O leão de Maputo
Geny Catamo foi figura maior do dérbi de Alvalade (Miguel Nunes)

OPINIÃO O leão de Maputo

OPINIÃO11.04.202408:40

«O suficiente é para quem não ama. No amor, só existem infinitos». Mia Couto.

Geny Catamo faz-me lembrar o Pedro, personagem do livro infantil «O Caso do Menino Leão», de André e Gustavo Prudente. Pedro é um menino forte, alegre, inteligente e que costuma liderar todos os outros meninos. Deseja ser como um leão, o rei dos animais, e, um dia, ao acordar, descobre que seu desejo se realizou.
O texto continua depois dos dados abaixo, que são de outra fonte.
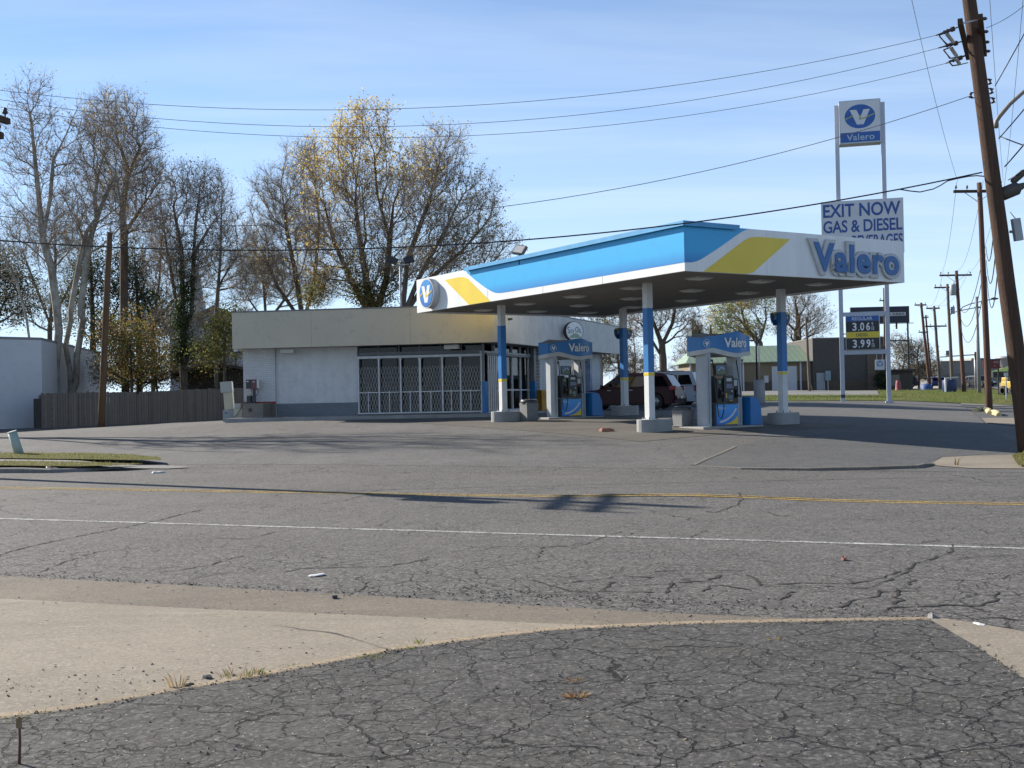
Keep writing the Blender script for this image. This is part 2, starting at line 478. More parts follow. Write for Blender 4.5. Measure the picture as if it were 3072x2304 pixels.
        if rot is not None: o.rotation_euler = rot
        if parent is not None: o.parent = parent
        return o
def fastmesh(name, V, F, mats, mi=None, parent=None, smooth=False):
    """numpy mesh: V (n,3), F (m,k) faces of k corners"""
    me = bpy.data.meshes.new(name)
    k = F.shape[1]
    me.vertices.add(len(V)); me.vertices.foreach_set("co", np.ascontiguousarray(V, np.float32).ravel())
    me.loops.add(F.size); me.loops.foreach_set("vertex_index", np.ascontiguousarray(F, np.int32).ravel())
    me.polygons.add(len(F)); me.polygons.foreach_set("loop_start", np.arange(0, F.size, k, dtype=np.int32))
    try: me.polygons.foreach_set("loop_total", np.full(len(F), k, np.int32))
    except Exception: pass
    if not isinstance(mats, (list, tuple)): mats = [mats]
    for m in mats: me.materials.append(m)
    if mi is not None: me.polygons.foreach_set("material_index", np.ascontiguousarray(mi, np.int32))
    me.polygons.foreach_set("use_smooth", np.full(len(F), smooth, bool))
    me.update(calc_edges=True)
    o = bpy.data.objects.new(name, me); COL.objects.link(o)
    if parent is not None: o.parent = parent
    return o
def tag(o, label=None, cat=None, group=None, kind=None):
    if label: o["label"] = label
    if cat: o["category"] = cat
    if group: o["group"] = group
    if kind: o["kind"] = kind
    return o
def thing(name, label, cat, loc=(0, 0, 0), rz=0.0, group=None):
    o = bpy.data.objects.new(name, None); COL.objects.link(o)
    o.empty_display_size = 0.3
    o.location = loc; o.rotation_euler = (0, 0, rz)
    return tag(o, label, cat, group)
def copy_tree(o, parent=None):
    c = o.copy(); COL.objects.link(c)
    if parent is not None: c.parent = parent
    for ch in list(o.children): copy_tree(ch, c)
    return c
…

E Pedro aprende na concretização deste desejo que a força que ganhou brotou do respeito, cuidar dos outros e cultivar amizades verdadeiras. E tornou-se leão.

Jogando de pés descalços, nas ruas do Bairro do Aeroporto, Maputo, Geny Catamo, quando criança, já desejava ser como um leão. Ou talvez quisesse ser artista. O Bairro do Aeroporto há muito se tornou conhecido como o Bairro dos Artistas, incubador de nomes maiores da cultura moçambicana e lusófona, com especial destaque para a pintura e artes plásticas. Uma escola a céu aberto de onde emergiram nomes como Malangatana – referência maior da lusofonia, da pintura à poesia – Shikhani ou, entre tantos outros, o contemporâneo e talentoso João Timane. Ou talvez Geny Catamo quisesse ser ambos, forte como um leão, desenhado sonhos na terra batida com pés descalços e uma bola de futebol.

Geny, o miúdo que mandava nos outros

Aos 15 anos, num concurso de caça talentos promovido pelo FC Porto, impressionava tanto pela magia nos pés como pela personalidade de dar ordens e organizar os companheiros de equipa que eram dois ou três anos mais velhos do que ele. Ficou em primeiro entre 1200 jovens. Mas não foi no FC Porto que ficou, foi no Sporting. Onde teve de esperar cinco anos, entre empréstimos e passagens fugazes na equipa principal, até explodir. Além de forte, Catamo foi paciente. O futuro não é uma linha reta.

Nesta espera, Catamo como o protagonista de um outro livro infantil: O Leão que temos cá dentro, de Rachel Bright. «Não tens de ser grande nem valente para encontrares a tua voz». Mas quando o personagem principal, um pequeno rato, parte em viagem à procura do seu rugido, descobre que «até a mais pequenina criatura pode ter um coração de leão.»

Mister, o que é defender?

«Mister, o que é defender?». Passe o óbvio exagero, terá sido isto que Catamo perguntou quando Rúben Amorim lhe disse que não bastava a vertigem do assalto às balizas… Para ser um leão forte e respeitado, tinha de ajudar também a defender. Ser como o Pedro a cuidar dos outros. Imbuído no espírito do Hino de Moçambique, que tanto o acalenta, «pedra a pedra construindo um novo dia». Ele que se perfila já como o sucessor de Elias Pelembe, mais conhecido por Dominguez, 40 anos, como a figura maior do futebol moçambicano. Num momento em que se assinalam os dez anos do desaparecimento de Eusébio e Mário Coluna.

Quando, a espaços, alguém me interpela para ler o meu futuro na palma da mão, eu recuso delicadamente. Não tanto por falta de fé na capacidade de outros preverem o futuro, mas porque essa previsão só me daria prejuízo: se previsse coisas más iria estragar os meus dias num sofrimento antecipado; se previsse coisas boas iria estragar a surpresa… Por isso, não sei nem faço questão de antecipar o futuro de Geny Catamo. Elogio-lhe o talento, a personalidade, a paciência de saber esperar e a capacidade de acreditar que tinha um leão dentro dele. Que mantenha a chama acesa. Nas palavras do também moçambicano Mia Couto, meu escritor de eleição, «o suficiente é para quem não ama; no amor, só existem infinitos».